For the first time since its inception almost a decade ago, TAM stopped, chaos was anticipated but clients trusted their agencies and agencies did their job. Advertising continued, inventories were bought, plans were auctioned and the results after the data was released justified that TAM was a report card for good performance not the sole reference point of disbursement of client investment. The "GUT" did return.

Digitisation

 Finally, the much awaited digitisation set in and 2012 will be a milestone year for TV in India. While it is not complete it moved at a faster pace than people actually expected. Viewers have been sensitised to ‘pay’. It will open alternate revenue streams, create new and differentiated content as also patterns of viewing and grow the platform.

Integration & Specialisation

Integrated & Innovative solutions are the flavour of the season. Agencies are positioning themselves as integration specialists along with dedicated teams for clients to become their extended marketing arm in the true sense. Different communication touch points impacting the different stages of the purchase funnel are being looked at as key differentiators.

Agency Marketing

More agencies are coming to the fore and marketing themselves, availing the opportunity the industry media and marketing associations afford them. They are more present, more vocal with a shifting mindset from even the more restrained ones.

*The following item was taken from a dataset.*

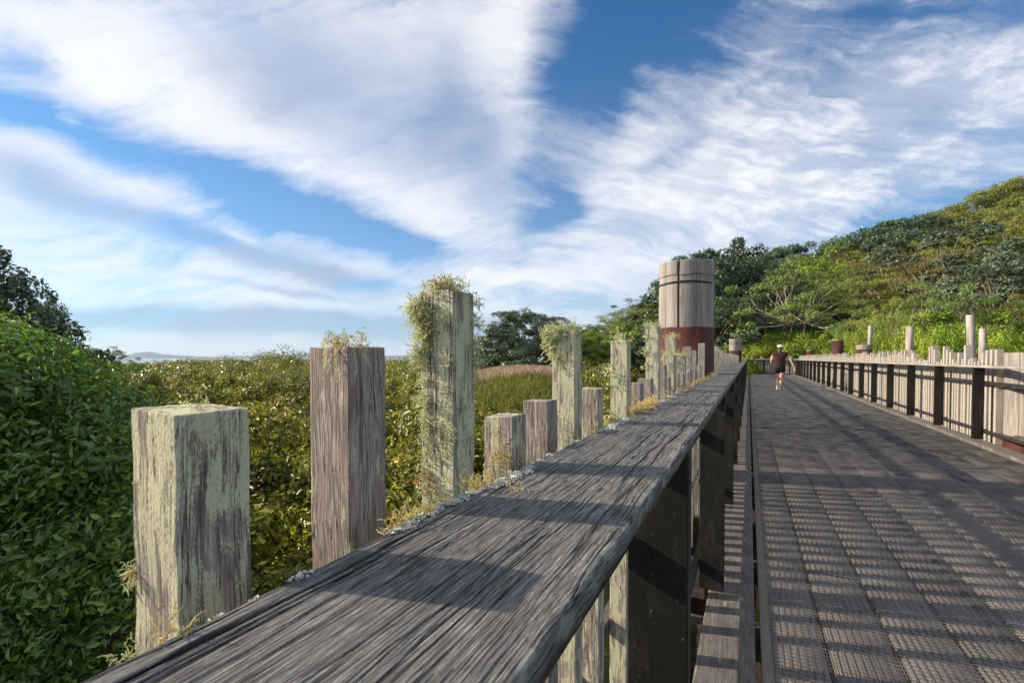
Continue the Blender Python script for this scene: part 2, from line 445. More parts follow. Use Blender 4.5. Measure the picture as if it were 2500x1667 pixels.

2013 is not going to change the economic or advertising scenario. We should see an overall growth of about 9 per cent but when you break it, it shows how lean advertising break-even is and the positives and negatives of economies of scale.

However, these are realities the industry must contend with. Given its past record, agencies large and small will deliver some great work and value to most of their clients.

Though what will not change are the growth targets both for top-line and bottom-line.

Lets wish for happier times going forward. As they say there is no harm in wishing for the best!!